Retype only what runs from the beginning of the data through the line with "return (f(r), f(g), f(b), 1)"; please omit the pictures and keep every line exact.

**Collected material:**
━━━━━━━━━━━━━━━━

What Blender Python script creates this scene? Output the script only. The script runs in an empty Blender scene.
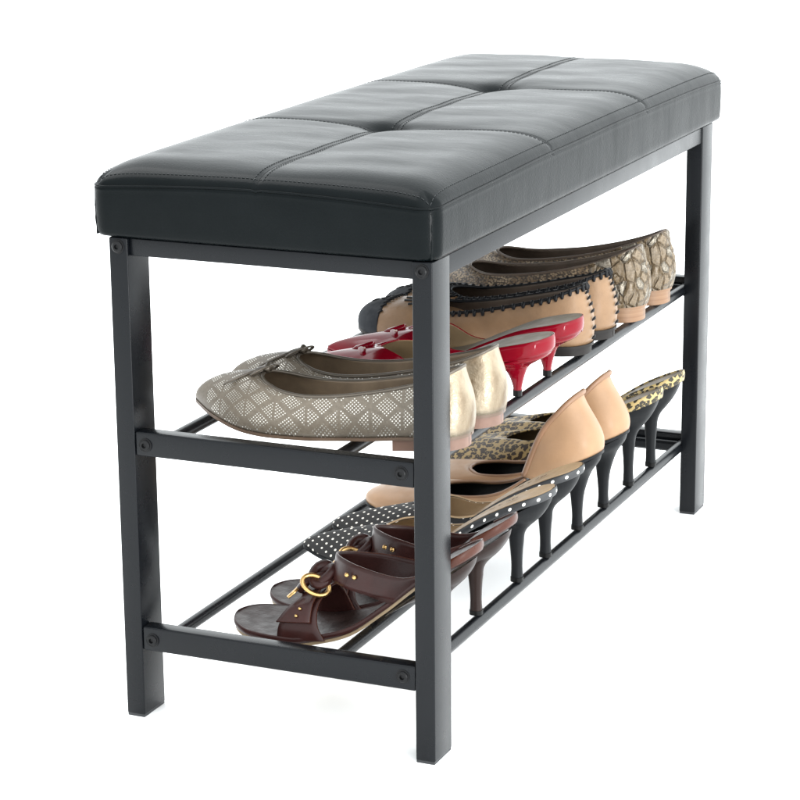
import bpy, bmesh, math, random
from mathutils import Vector, Matrix
random.seed(4)
C = bpy.context.scene.collection
V = Vector

# ------------------------------------------------------------------ materials
def lin(r, g, b):
    f = lambda c: (c/255/12.92) if c/255 <= .04045 else ((c/255+.055)/1.055)**2.4
    return (f(r), f(g), f(b), 1)

class NT:
    """small node-tree writer"""
    def __init__(s, name):
        s.m = bpy.data.materials.new(name); s.m.use_nodes = True
        s.t = s.m.node_tree; s.n = s.t.nodes; s.l = s.t.links
        s.p = s.n['Principled BSDF']
    def new(s, typ, **k):
        o = s.n.new(typ)
        for a, v in k.items(): setattr(o, a, v)
        return o
    def link(s, a, b): s.l.new(a, b); return s
    def coord(s, uv=False, scale=(1, 1, 1), rot=0):
        c = s.new('ShaderNodeTexCoord'); m = s.new('ShaderNodeMapping')
        m.inputs['Scale'].default_value = scale; m.inputs['Rotation'].default_value = (0, 0, rot)
        s.link(c.outputs['UV' if uv else 'Object'], m.inputs['Vector']); return m.outputs[0]
    def noise(s, scale, vec=None, detail=4, rough=.55):
        n = s.new('ShaderNodeTexNoise'); n.inputs['Scale'].default_value = scale
        n.inputs['Detail'].default_value = detail; n.inputs['Roughness'].default_value = rough
        if vec: s.link(vec, n.inputs['Vector'])
        return n.outputs['Fac']
    def voro(s, vec, scale=1, rnd=1, feature='F1', dist='EUCLIDEAN'):
        n = s.new('ShaderNodeTexVoronoi'); n.feature = feature
        if feature != 'DISTANCE_TO_EDGE': n.distance = dist
        n.inputs['Scale'].default_value = scale; n.inputs['Randomness'].default_value = rnd
        s.link(vec, n.inputs['Vector']); return n
    def ramp(s, fac, stops, interp='LINEAR'):
        r = s.new('ShaderNodeValToRGB'); e = r.color_ramp; e.interpolation = interp
        while len(e.elements) < len(stops): e.elements.new(.5)
        for i, (p, c) in enumerate(stops):
            e.elements[i].position = p
            e.elements[i].color = c if isinstance(c, tuple) else (c, c, c, 1)
        s.link(fac, r.inputs[0]); return r.outputs[0]
    def math(s, op, a, b=None, c=None):
        n = s.new('ShaderNodeMath', operation=op)
        for i, x in enumerate((a, b, c)):
            if x is None: continue
            if isinstance(x, (int, float)): n.inputs[i].default_value = x
            else: s.link(x, n.inputs[i])
        return n.outputs[0]
    def mix(s, fac, a, b):
        n = s.new('ShaderNodeMix', data_type='RGBA')
        for k, x in ((0, fac), (6, a), (7, b)):
            if isinstance(x, (int, float)): n.inputs[k].default_value = x
            elif isinstance(x, tuple): n.inputs[k].default_value = x
            else: s.link(x, n.inputs[k])
        return n.outputs[2]
    def bump(s, h, strength=.3, dist=.001, prev=None):
        b = s.new('ShaderNodeBump'); b.inputs['Strength'].default_value = strength; b.inputs['Distance'].default_value = dist
        s.link(h, b.inputs['Height'])
        if prev: s.link(prev, b.inputs['Normal'])
        s.link(b.outputs[0], s.p.inputs['Normal']); return b.outputs[0]
    def set(s, **k):
        for a, v in k.items():
            i = s.p.inputs[{'color': 'Base Color', 'rough': 'Roughness', 'metal': 'Metallic', 'spec': 'Specular IOR Level', 'coat': 'Coat Weight', 'coatr': 'Coat Roughness', 'ior': 'IOR', 'sheen': 'Sheen Weight'}[a]]
            if isinstance(v, (int, float, tuple)): i.default_value = v
            else: s.link(v, i)
        return s

SK = .54   # overall tone of the shoe leathers
def leather(name, col, rough=.45, grain=900, bump=.15, var=.12, spec=.5, coat=0, crease=.0):
    col = tuple(c*SK for c in col[:3])+(1,)
    t = NT(name); vec = t.coord()
    n = t.noise(38, vec, 5)
    d = tuple(c*(1-var*2.2) for c in col[:3])+(1,); u = tuple(min(1, c*(1+var)) for c in col[:3])+(1,)
    t.set(color=t.ramp(n, [(.3, d), (.7, u)]), spec=spec, coat=coat)
    t.set(rough=t.ramp(t.noise(70, vec, 4), [(.3, rough*.8), (.7, min(1, rough*1.2))]))
    g = t.voro(vec, grain, 1)
    b = t.bump(g.outputs['Distance'], bump, .0004)
    if crease: t.bump(t.noise(55, vec, 6, .6), crease, .003, b)
    return t.m

def flat(name, col, rough=.5, metal=0, spec=.5, coat=0, bump=0, scale=400):
    t = NT(name); vec = t.coord()
    t.set(color=col, metal=metal, spec=spec, coat=coat)
    t.set(rough=t.ramp(t.noise(90, vec, 4), [(.3, rough*.82), (.7, min(1, rough*1.18))]))
    if bump: t.bump(t.noise(scale, vec, 3), bump, .0004)
    return t.m

M = {}
# powder coated steel of the frame
t = NT('powder_coated_steel'); vec = t.coord()
t.set(color=t.ramp(t.noise(6, vec, 5), [(.3, (.0028, .0035, .0046, 1)), (.7, (.0042, .0049, .0062, 1))]), spec=.17)
t.set(rough=t.ramp(t.noise(30, vec, 5), [(.3, .25), (.7, .31)]))
t.bump(t.noise(700, vec, 3), .12, .0004)
M['steel'] = t.m
M['bolt'] = flat('black_bolt', (.005, .005, .0055, 1), .33, 0, .15)
M['foot'] = flat('black_plastic_foot', (.012, .013, .015, 1), .5)
# black faux leather of the cushion
t = NT('black_faux_leather'); vec = t.coord()
t.set(color=t.ramp(t.noise(14, vec, 6), [(.3, (.0018, .0029, .0033, 1)), (.7, (.0034, .0047, .0052, 1))]), spec=.040, coat=.05, coatr=.12)
v2 = t.coord(scale=(9, 34, 13)); v3 = t.coord(scale=(60, 60, 5))
t.set(rough=t.ramp(t.noise(1, v2, 7, .65), [(.28, .22), (.72, .36)]))
b = t.bump(t.voro(vec, 520, 1).outputs['Distance'], .17, .0005)
b = t.bump(t.noise(1, v2, 6, .6), .12, .0020, b)
t.bump(t.noise(1, v3, 4, .6), .06, .0008, b)
M['leatherette'] = t.m
M['thread'] = flat('black_thread', (.016, .018, .019, 1), .6, 0, .3)

M['seam'] = flat('black_seam', (.004, .0045, .005, 1), .7, 0, .15)
# shoes
M['taupe_in'] = leather('taupe_lining', (.36, .26, .17, 1), .6, 700, .1)
M['tan_in'] = leather('tan_lining', (.66, .46, .26, 1), .55, 700, .1, .08)
M['olive_in'] = leather('olive_tan_lining', (.17, .115, .052, 1), .55, 700, .1, .1)
M['dark_in'] = leather('dark_brown_lining', (.15, .105, .075, 1), .6, 500, .1)
M['black_in'] = leather('black_lining', (.006, .006, .006, 1), .55, 500, .1)
M['grey_in'] = leather('grey_insole', (.27, .23, .18, 1), .5, 600, .1)
M['black_suede'] = flat('dark_grey_suede', (.02, .022, .026, 1), .85, 0, .25, 0, .4, 900)
M['black_heel'] = flat('black_covered_heel', (.0050, .0056, .0066, 1), .45, 0, .14, 0, .1, 800)
M['black_sole'] = flat('black_sole', (.012, .010, .009, 1), .55, 0, .2)
M['tan_sole'] = leather('tan_leather_sole', (.25, .135, .07, 1), .5, 300, .1, .12)
M['pink_sole'] = leather('pinkish_brown_sole', (.30, .165, .115, 1), .55, 300, .1, .1)
M['taupe_sole'] = leather('taupe_brown_sole', (.20, .125, .08, 1), .5, 300, .1, .1)
M['nude'] = leather('nude_leather', (.56, .335, .185, 1), .42, 900, .08, .06, .3, 0, .12)
M['nude_rim'] = leather('nude_edge_leather', (.40, .215, .115, 1), .42, 900, .08, .08)
M['tan'] = leather('tan_leather', (.40, .24, .130, 1), .42, 900, .08, .08, .3, 0, .35)
M['oxblood'] = leather('oxblood_leather', (.052, .0160, .0135, 1), .36, 700, .12, .15, .2, .03)
M['oxblood_edge'] = leather('red_brown_edge', (.090, .026, .014, 1), .33, 500, .08, .15, .22)
M['footbed'] = leather('dark_footbed', (.040, .021, .018, 1), .45, 400, .15, .2, .25, 0, .4)
M['beige_sole'] = leather('beige_outsole', (.42, .30, .17, 1), .6, 300, .1, .1)
M['brown_heel'] = flat('brown_stacked_heel', (.015, .008, .0065, 1), .34, 0, .15)
M['red'] = flat('red_patent', (.15, .0018, .008, 1), .10, 0, .15, .03)
M['white_trim'] = flat('white_leather_trim', (.62, .50, .44, 1), .45)
M['gold'] = flat('gold_metal', (.50, .32, .13, 1), .30, 1)
M['stitch_black'] = flat('black_lacing', (.004, .004, .005, 1), .5, 0, .2)
M['print'] = flat('insole_print', (.07, .045, .02, 1), .6)
M['tip'] = flat('black_heel_tip', (.005, .005, .005, 1), .4, 0, .12)

def champagne():
    t = NT('champagne_metallic_leather'); vec = t.coord()
    t.set(color=t.ramp(t.noise(34, t.coord(scale=(1, 1, .45)), 5), [(.34, (.15, .11, .07, 1)), (.62, (.36, .305, .225, 1))]), metal=.75)
    t.set(rough=t.ramp(t.noise(50, vec, 4), [(.3, .25), (.7, .42)]))
    b = t.bump(t.noise(45, vec, 6, .6), .5, .004); t.bump(t.voro(vec, 900).outputs['Distance'], .1, .0004, b)
    return t.m
M['champagne'] = champagne()
M['pewter'] = flat('pewter_leather_trim', (.085, .070, .054, 1), .38, .35, .5, 0, .3, 300)

def studded():
    t = NT('taupe_leather_with_silver_studs'); pitch = .0026
    uv = t.coord(True, (1, 1, 1)); r = t.coord(True, (1/pitch,)*3, math.pi/4)
    dots = t.voro(r, 1, 0).outputs['Distance']
    dm = t.math('LESS_THAN', dots, .245)
    s = t.new('ShaderNodeSeparateXYZ'); t.link(uv, s.inputs[0])
    px, py = .0310, .0265
    fx = t.math('ABSOLUTE', t.math('SUBTRACT', t.math('FRACT', t.math('DIVIDE', s.outputs[0], px)), .5))
    fy = t.math('ABSOLUTE', t.math('SUBTRACT', t.math('FRACT', t.math('ADD', t.math('DIVIDE', s.outputs[1], py), .02)), .5))
    big = t.math('MULTIPLY', t.math('LESS_THAN', t.math('ADD', fx, fy), .43), t.math('GREATER_THAN', fx, .045))
    lo = t.math('LESS_THAN', t.math('ADD', t.math('SUBTRACT', .5, fx), t.math('SUBTRACT', .5, fy)), .36)
    mask = t.math('MULTIPLY', t.math('MAXIMUM', big, lo), dm)
    keep = t.math('GREATER_THAN', s.outputs[0], -10)
    cc = t.new('ShaderNodeTexCoord'); so = t.new('ShaderNodeSeparateXYZ'); t.link(cc.outputs['Object'], so.inputs[0])
    keep = t.math('GREATER_THAN', so.outputs[0], -.1215)
    mask = t.math('MULTIPLY', mask, keep)
    base = t.ramp(t.noise(300, t.coord(), 3), [(.3, (.100, .080, .058, 1)), (.7, (.138, .113, .084, 1))])
    t.set(color=t.mix(mask, base, (.60, .58, .53, 1)), metal=t.math('MULTIPLY', mask, .7))
    t.set(rough=t.math('SUBTRACT', .5, t.math('MULTIPLY', mask, .22)))
    t.bump(mask, .5, .0005)
    return t.m
M['studded'] = studded()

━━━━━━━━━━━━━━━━

**Finished exercise:**
What Blender Python script creates this scene? Output the script only. The script runs in an empty Blender scene.
import bpy, bmesh, math, random
from mathutils import Vector, Matrix
random.seed(4)
C = bpy.context.scene.collection
V = Vector

# ------------------------------------------------------------------ materials
def lin(r, g, b):
    f = lambda c: (c/255/12.92) if c/255 <= .04045 else ((c/255+.055)/1.055)**2.4
    return (f(r), f(g), f(b), 1)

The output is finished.